P: ¿Cómo pasaron esos primeros años de vida después del campo de concentración?

R: Cuando Francia e Inglaterra declaran la guerra a Alemania, en septiembre del 39, yo estoy en ese campo con mamá. Allí vuelven a llegar camiones otra vez y a cargar mujeres y niños. Y en ese viaje no sabíamos el destino, y fíjate el asombro cuando las mujeres se dieron cuenta de que nos metían en una cárcel que había tenido por últimos inquilinos los presos alemanes de la Primera Guerra Mundial. Nos encerraron como si fuésemos criminales, a mujeres y niños. Y ya ves tú qué peligro representábamos para el país vecino, pero habían llegado órdenes diciendo que, como el país estaba en guerra, todo el que se encontraba sobre el territorio podía provocar disturbios. Mamá cuenta que había unos ratones gordos como conejos que se paseaban por la noche sobre nosotras porque dormíamos sobre paja. Ella se había procurado una cajita de cartón y por la noche me metía en esa cajita de cartón que se ponía encima del techo y que cubría con una rebeca de la mica que llevaba, para protegerme de esos bichos asquerosos.

La localidad de Belchite refleja el sufrimiento y la supervivencia de la Guerra Civil

P: ¿Cómo os trataron los franceses cuando salisteis de allí?

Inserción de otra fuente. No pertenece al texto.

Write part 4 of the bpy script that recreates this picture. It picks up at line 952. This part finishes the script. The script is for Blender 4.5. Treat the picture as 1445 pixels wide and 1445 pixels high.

R: Quiero puntualizar siempre, porque me parece importante. Yo distingo entre las instituciones de este país y el pueblo de este país, aunque alguna gente se portó muy mal. Por ejemplo, mi madre dio su anillo de casada, que era la única joya que tenía, lo único que tenía, con lo que eso representa, y la dio por un poco de leche para mí en el campo de concentración. Es decir, hay gente capaz de quitarle a una mujer por un poquito de leche para un niño muerto de hambre. En fin. Bueno, pues eso, entre paréntesis. Y volviendo a lo importante: a pesar de todo, Francia, que tenía larga tradición democrática, tenía una escuela y unos maestros que nosotros, los niños de refugiados, sabemos lo que le debemos a esos maestros. Fue nuestra gran fortuna en este país que la escuela francesa era laica, gratuita y obligatoria. Nuestros padres no habrían podido mandarnos a una escuela de pago porque no tenían recursos y a una escuela confesional tampoco, porque tampoco eran sus ideas. Y gracias a los maestros de la República Francesa, yo creo que todos tuvimos la suerte de poder estudiar.

P: Estos relatos tienen presencia en la actualidad, ¿cómo vamos de memoria en la sociedad española?

R: Me parece que hoy en día ya se va conociendo bastante. Yo creo que el trabajo de memoria lo han empezado a hacer asociaciones de hijos y nietos. Yo, en el año 1999, recién jubilada de mi vida profesional, en Francia, en el departamento de los Pirineos Orientales, donde están los primeros campos de concentración, creé una asociación de hijos e hijas de republicanos, españoles y niños del exilio. Y a los meses hice un gran homenaje que se llamó “Cien mil luces para cien mil refugiados”. Ese homenaje yo creo que tuvo mucho eco, y a partir de ahí empezaron a crearse una multitud de asociaciones y con el mismo objetivo de recuperar la memoria, homenajear a nuestros padres, que fueron precursores de la lucha antifascista en Europa y pedir al Gobierno español verdad, justicia y reparación. Mi asociación empezó en el año 1999 y, hoy en día, pues fíjate el tiempo que ha hecho falta para que empiecen a salir tímidas leyes de memoria. Y bueno, esperemos que esta última, la Ley de la Memoria Democrática, pues pueda prosperar a pesar de los ataques que va sufriendo ya ,como en Aragón, donde la han derrotado, como en Castilla León. Pero seamos optimistas y sigamos en la lucha.